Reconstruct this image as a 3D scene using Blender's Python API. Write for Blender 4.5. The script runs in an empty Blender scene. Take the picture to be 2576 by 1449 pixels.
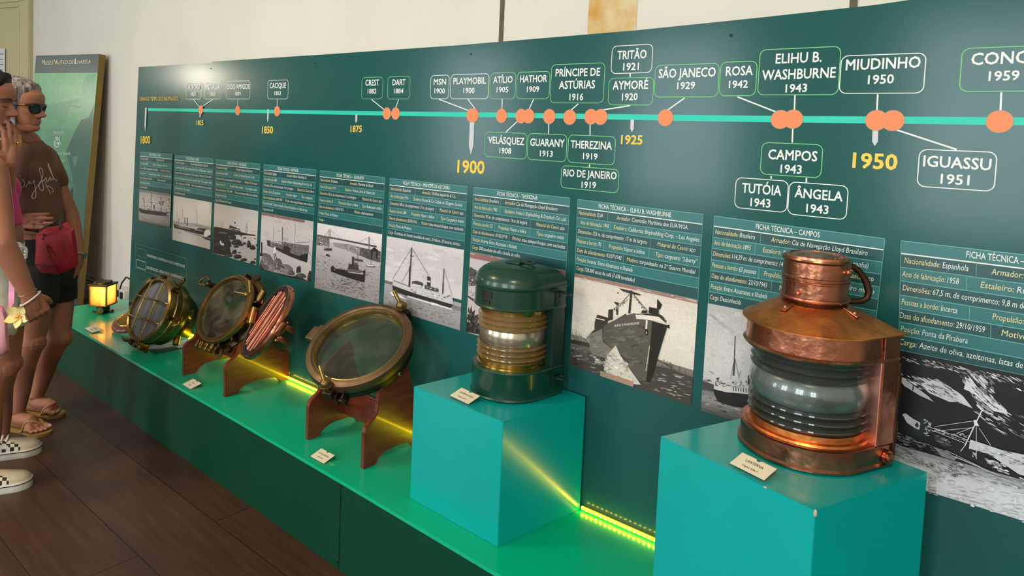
import bpy, bmesh, math, random
from mathutils import Vector, Matrix, Quaternion
random.seed(7)
SC = bpy.context.scene
COL = SC.collection

# ------------------------------------------------------------------ camera
S = .446
FPX, CPX, CPY = 1700.68, 1288.0, 439.69            # focal length and principal point for a 2576 x 1449 frame
CAM = Vector((9.5772 * S, -4.0174 * S, (1.1638 + 2.132) * S))
YAW, PITCH, ROLL = .6703, -.0563, .0439
_ca, _sa = math.cos(YAW), math.sin(YAW)
FW = Vector((-_sa * math.cos(PITCH), _ca * math.cos(PITCH), math.sin(PITCH)))
_r = Vector((_ca, _sa, 0)); _u = _r.cross(FW)
RT = _r * math.cos(ROLL) + _u * math.sin(ROLL)
UP = -_r * math.sin(ROLL) + _u * math.cos(ROLL)
cd = bpy.data.cameras.new('camera'); cam = bpy.data.objects.new('camera', cd); COL.objects.link(cam)
cd.sensor_width = 36; cd.sensor_fit = 'HORIZONTAL'; cd.lens = FPX / 2576 * 36
cd.shift_y = -(724.5 - CPY) / 2576
cd.clip_start = .05; cd.clip_end = 60
cam.matrix_world = Matrix(((RT.x, UP.x, -FW.x, CAM.x), (RT.y, UP.y, -FW.y, CAM.y), (RT.z, UP.z, -FW.z, CAM.z), (0, 0, 0, 1)))
SC.camera = cam

# ------------------------------------------------------------------ world, daylight, exposure
vs = SC.view_settings
vs.view_transform = 'Standard'; vs.look = 'None'; vs.gamma = 1; vs.use_curve_mapping = False
vs.exposure = -0.12
cy = SC.cycles; cy.max_bounces = 7; cy.diffuse_bounces = 2; cy.glossy_bounces = 4; cy.transmission_bounces = 8; cy.transparent_max_bounces = 8; cy.caustics_reflective = False; cy.caustics_refractive = False; cy.sample_clamp_indirect = 6
w = bpy.data.worlds.new('sky'); SC.world = w; w.use_nodes = True
bg = w.node_tree.nodes['Background']; bg.inputs[0].default_value = (.80, .90, 1.0, 1); bg.inputs[1].default_value = 3.0
def area(name, loc, target, sx, sy, power, color):
    l = bpy.data.lights.new(name, 'AREA'); l.shape = 'RECTANGLE'; l.size = sx; l.size_y = sy; l.energy = power; l.color = color
    o = bpy.data.objects.new(name, l); COL.objects.link(o); o.location = loc
    o.rotation_euler = (Vector(target) - Vector(loc)).to_track_quat('-Z', 'Y').to_euler()
    return o
XL, XR, YB, YF, ZC = -4.6, 7.4, .42, -5.2, 3.5         # room: left / right wall, wall behind the panel, window wall, ceiling
WINS = [(-2.6, -1.3), (.4, 1.7), (3.2, 4.5), (5.6, 6.7)]   # windows in the wall across the room
for i, (a, b) in enumerate(WINS):
    area('window_daylight', ((a + b) / 2, YF - .12, 1.75), ((a + b) / 2, 0, 1.55), b - a, 1.9, 84, (.84, .94, 1.0))
LW = (-2.86, -2.54, 1.92, 2.26)                           # window in the left end wall
area('window_daylight', (XL - .12, (LW[0] + LW[1]) / 2, (LW[2] + LW[3]) / 2), (0, (LW[0] + LW[1]) / 2, 1.6), LW[1] - LW[0], LW[3] - LW[2], 27, (1.0, .88, .68))
area('ceiling_lamp_light', (1.0, -2.4, 3.44), (1.0, -2.4, 0), .5, .5, 55, (1.0, .76, .46))
area('ceiling_lamp_light', (4.6, -2.6, 3.44), (4.6, -2.6, 0), .5, .5, 55, (1.0, .78, .50))

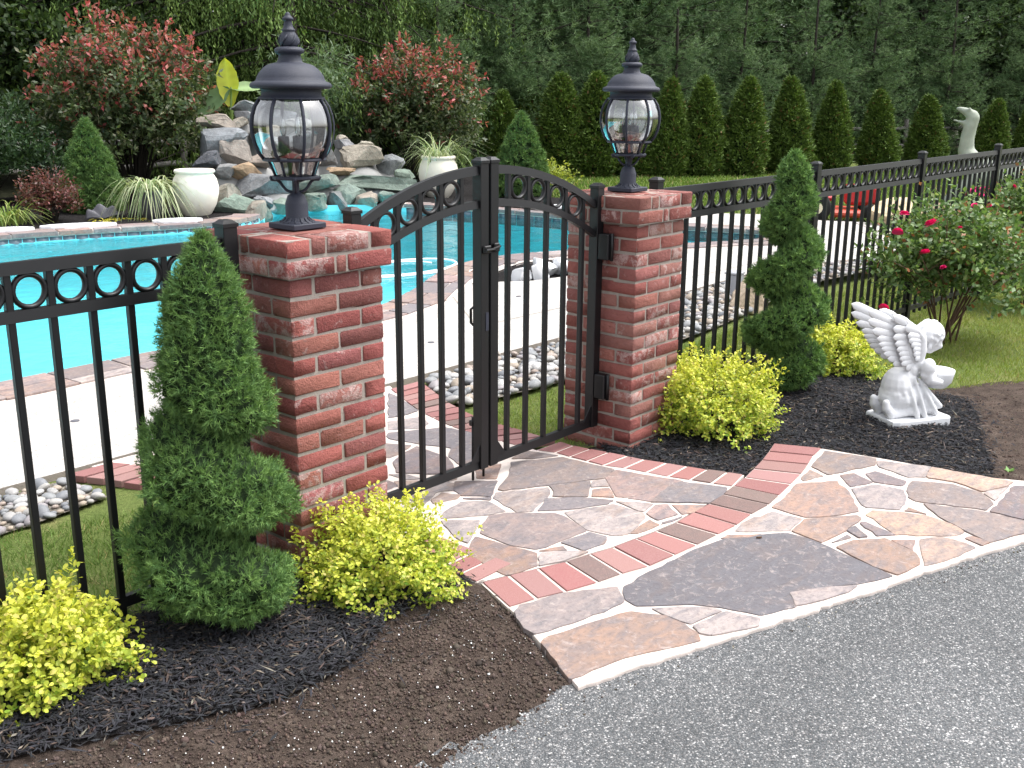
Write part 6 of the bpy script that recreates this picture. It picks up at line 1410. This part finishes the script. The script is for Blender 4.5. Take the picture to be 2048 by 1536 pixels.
# dense wood that closes the view
def wood():
    f = Fol(); n = 42000; az = np.radians(R.uniform(8, 92, n)); d = np.interp(np.degrees(az), [8, 45, 92], [33, 37, 49])+R.uniform(0, 6, n)
    z = R.random(n)**.9*15; b = np.column_stack([CAM[0]+d*np.sin(az), CAM[1]+d*np.cos(az), z]); c = mixcol((0.015, 0.03, 0.01), (0.05, 0.085, 0.022), R.random(n)**1.8)
    f.leaves(b, rdir(n), R.uniform(.3, .62, n), .34, c, .15); o = link('wood', f.mesh('wood'), None, MAT['leaf']); tag(o, 'dense dark wood behind the tall trees', 'wood', kind='stuff')
wood()
struct('forest_floor', sheet('forest_floor', [(-20, 15.5), (12, 14.6), (15, 14.4), (20, 10.9), (27, 9.2), (36, 5), (60, -8), (75, 40), (10, 60), (-20, 50)], 2.5, -.055, lambda x, y: wob(x*.3, y*.3)*1.0), MAT['forest_floor'])

# ------------------------------------------------------------------ small things on the ground
for (x, y), lb in (((-.007, 2.434), 'small dark round drain cover in the deck behind the left fence'), ((2.561, 2.328), 'small dark drain cover in the deck seen through the left gate leaf'), ((4.301, 2.998), 'small dark drain cover in the deck seen through the right gate leaf')):
    o = link('drain_cover', lathe_mesh('drain_cover', [(.024, .001), (.024, .003), (.018, .004), (.002, .004)], 16), None, MAT['dark_shell'], (x, y, 0)); tag(o, lb, 'drain cover', 'drain covers in the pool deck')
def ground_leaf(loc, L, col, label):
    f = Fol(); f.leaves(np.zeros((1, 3)), np.array([[1.0, .2, .15]]), L, L*.75, np.array(col), .25, np.array([[0, .1, 1.0]]), True)
    o = link('fallen_leaf', f.mesh('fallen_leaf'), None, MAT['leaf'], loc); tag(o, label, 'leaf')
ground_leaf((-.49, -.45, -.012), .034, (.62, .43, .27), 'pale tan fallen leaf on the soil below the near pillar shrub')
o = link('straw_stalk', tube_mesh('straw_stalk', [(-.26, -.40, -.01), (-.17, -.44, .0), (-.08, -.47, -.012), (-.045, -.50, -.02)], .0035, 6), None, flat('straw', (.5, .38, .25))); tag(o, 'dry straw stalk lying on the mulch at the path corner', 'stalk')
o = link('twig_bit', tube_mesh('twig_bit', [(1.02, -1.03, .004), (1.035, -1.045, .005)], .004, 6), None, MAT['twig']); tag(o, 'dark twig bit on the large slate slab', 'twig')
def weed(loc, label, seed):
    root = empty('weed_seedling', loc, 0, label, 'weed', 'weed seedlings'); f = Fol(); n = 12; a = R.uniform(0, 6.28, n)
    f.leaves(np.zeros((n, 3)), unit(np.column_stack([np.cos(a), np.sin(a), np.full(n, .6)])), R.uniform(.02, .04, n), .016, vary((.13, .26, .05), n, .2), .15, np.tile([[0, 0, 1.0]], (n, 1))); link('leaves', f.mesh('leaves'), root, MAT['leaf'])
weed((1.83, -.42, -.03), 'small green weed in the mulch between the brick edgings', 1); weed((2.62, -1.52, -.04), 'small green weed at the edge of the right soil', 2)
++++++
Given problem. Write out the data precisely as given, excluding the pictures.

Written response.
Reconstruct this image as a 3D scene using Blender's Python API. Write for Blender 4.5. The script runs in an empty Blender scene. Take the picture to be 2576 by 1449 pixels.
import bpy, bmesh, math, random
from mathutils import Vector, Matrix, Quaternion
random.seed(7)
SC = bpy.context.scene
COL = SC.collection

# ------------------------------------------------------------------ camera
S = .446
FPX, CPX, CPY = 1700.68, 1288.0, 439.69            # focal length and principal point for a 2576 x 1449 frame
CAM = Vector((9.5772 * S, -4.0174 * S, (1.1638 + 2.132) * S))
YAW, PITCH, ROLL = .6703, -.0563, .0439
_ca, _sa = math.cos(YAW), math.sin(YAW)
FW = Vector((-_sa * math.cos(PITCH), _ca * math.cos(PITCH), math.sin(PITCH)))
_r = Vector((_ca, _sa, 0)); _u = _r.cross(FW)
RT = _r * math.cos(ROLL) + _u * math.sin(ROLL)
UP = -_r * math.sin(ROLL) + _u * math.cos(ROLL)
cd = bpy.data.cameras.new('camera'); cam = bpy.data.objects.new('camera', cd); COL.objects.link(cam)
cd.sensor_width = 36; cd.sensor_fit = 'HORIZONTAL'; cd.lens = FPX / 2576 * 36
cd.shift_y = -(724.5 - CPY) / 2576
cd.clip_start = .05; cd.clip_end = 60
cam.matrix_world = Matrix(((RT.x, UP.x, -FW.x, CAM.x), (RT.y, UP.y, -FW.y, CAM.y), (RT.z, UP.z, -FW.z, CAM.z), (0, 0, 0, 1)))
SC.camera = cam

# ------------------------------------------------------------------ world, daylight, exposure
vs = SC.view_settings
vs.view_transform = 'Standard'; vs.look = 'None'; vs.gamma = 1; vs.use_curve_mapping = False
vs.exposure = -0.12
cy = SC.cycles; cy.max_bounces = 7; cy.diffuse_bounces = 2; cy.glossy_bounces = 4; cy.transmission_bounces = 8; cy.transparent_max_bounces = 8; cy.caustics_reflective = False; cy.caustics_refractive = False; cy.sample_clamp_indirect = 6
w = bpy.data.worlds.new('sky'); SC.world = w; w.use_nodes = True
bg = w.node_tree.nodes['Background']; bg.inputs[0].default_value = (.80, .90, 1.0, 1); bg.inputs[1].default_value = 3.0
def area(name, loc, target, sx, sy, power, color):
    l = bpy.data.lights.new(name, 'AREA'); l.shape = 'RECTANGLE'; l.size = sx; l.size_y = sy; l.energy = power; l.color = color
    o = bpy.data.objects.new(name, l); COL.objects.link(o); o.location = loc
    o.rotation_euler = (Vector(target) - Vector(loc)).to_track_quat('-Z', 'Y').to_euler()
    return o
XL, XR, YB, YF, ZC = -4.6, 7.4, .42, -5.2, 3.5         # room: left / right wall, wall behind the panel, window wall, ceiling
WINS = [(-2.6, -1.3), (.4, 1.7), (3.2, 4.5), (5.6, 6.7)]   # windows in the wall across the room
for i, (a, b) in enumerate(WINS):
    area('window_daylight', ((a + b) / 2, YF - .12, 1.75), ((a + b) / 2, 0, 1.55), b - a, 1.9, 84, (.84, .94, 1.0))
LW = (-2.86, -2.54, 1.92, 2.26)                           # window in the left end wall
area('window_daylight', (XL - .12, (LW[0] + LW[1]) / 2, (LW[2] + LW[3]) / 2), (0, (LW[0] + LW[1]) / 2, 1.6), LW[1] - LW[0], LW[3] - LW[2], 27, (1.0, .88, .68))
area('ceiling_lamp_light', (1.0, -2.4, 3.44), (1.0, -2.4, 0), .5, .5, 55, (1.0, .76, .46))
area('ceiling_lamp_light', (4.6, -2.6, 3.44), (4.6, -2.6, 0), .5, .5, 55, (1.0, .78, .50))

Write part 6 of the bpy script that recreates this picture. It picks up at line 1410. This part finishes the script. The script is for Blender 4.5. Take the picture to be 2048 by 1536 pixels.
# dense wood that closes the view
def wood():
    f = Fol(); n = 42000; az = np.radians(R.uniform(8, 92, n)); d = np.interp(np.degrees(az), [8, 45, 92], [33, 37, 49])+R.uniform(0, 6, n)
    z = R.random(n)**.9*15; b = np.column_stack([CAM[0]+d*np.sin(az), CAM[1]+d*np.cos(az), z]); c = mixcol((0.015, 0.03, 0.01), (0.05, 0.085, 0.022), R.random(n)**1.8)
    f.leaves(b, rdir(n), R.uniform(.3, .62, n), .34, c, .15); o = link('wood', f.mesh('wood'), None, MAT['leaf']); tag(o, 'dense dark wood behind the tall trees', 'wood', kind='stuff')
wood()
struct('forest_floor', sheet('forest_floor', [(-20, 15.5), (12, 14.6), (15, 14.4), (20, 10.9), (27, 9.2), (36, 5), (60, -8), (75, 40), (10, 60), (-20, 50)], 2.5, -.055, lambda x, y: wob(x*.3, y*.3)*1.0), MAT['forest_floor'])

# ------------------------------------------------------------------ small things on the ground
for (x, y), lb in (((-.007, 2.434), 'small dark round drain cover in the deck behind the left fence'), ((2.561, 2.328), 'small dark drain cover in the deck seen through the left gate leaf'), ((4.301, 2.998), 'small dark drain cover in the deck seen through the right gate leaf')):
    o = link('drain_cover', lathe_mesh('drain_cover', [(.024, .001), (.024, .003), (.018, .004), (.002, .004)], 16), None, MAT['dark_shell'], (x, y, 0)); tag(o, lb, 'drain cover', 'drain covers in the pool deck')
def ground_leaf(loc, L, col, label):
    f = Fol(); f.leaves(np.zeros((1, 3)), np.array([[1.0, .2, .15]]), L, L*.75, np.array(col), .25, np.array([[0, .1, 1.0]]), True)
    o = link('fallen_leaf', f.mesh('fallen_leaf'), None, MAT['leaf'], loc); tag(o, label, 'leaf')
ground_leaf((-.49, -.45, -.012), .034, (.62, .43, .27), 'pale tan fallen leaf on the soil below the near pillar shrub')
o = link('straw_stalk', tube_mesh('straw_stalk', [(-.26, -.40, -.01), (-.17, -.44, .0), (-.08, -.47, -.012), (-.045, -.50, -.02)], .0035, 6), None, flat('straw', (.5, .38, .25))); tag(o, 'dry straw stalk lying on the mulch at the path corner', 'stalk')
o = link('twig_bit', tube_mesh('twig_bit', [(1.02, -1.03, .004), (1.035, -1.045, .005)], .004, 6), None, MAT['twig']); tag(o, 'dark twig bit on the large slate slab', 'twig')
def weed(loc, label, seed):
    root = empty('weed_seedling', loc, 0, label, 'weed', 'weed seedlings'); f = Fol(); n = 12; a = R.uniform(0, 6.28, n)
    f.leaves(np.zeros((n, 3)), unit(np.column_stack([np.cos(a), np.sin(a), np.full(n, .6)])), R.uniform(.02, .04, n), .016, vary((.13, .26, .05), n, .2), .15, np.tile([[0, 0, 1.0]], (n, 1))); link('leaves', f.mesh('leaves'), root, MAT['leaf'])
weed((1.83, -.42, -.03), 'small green weed in the mulch between the brick edgings', 1); weed((2.62, -1.52, -.04), 'small green weed at the edge of the right soil', 2)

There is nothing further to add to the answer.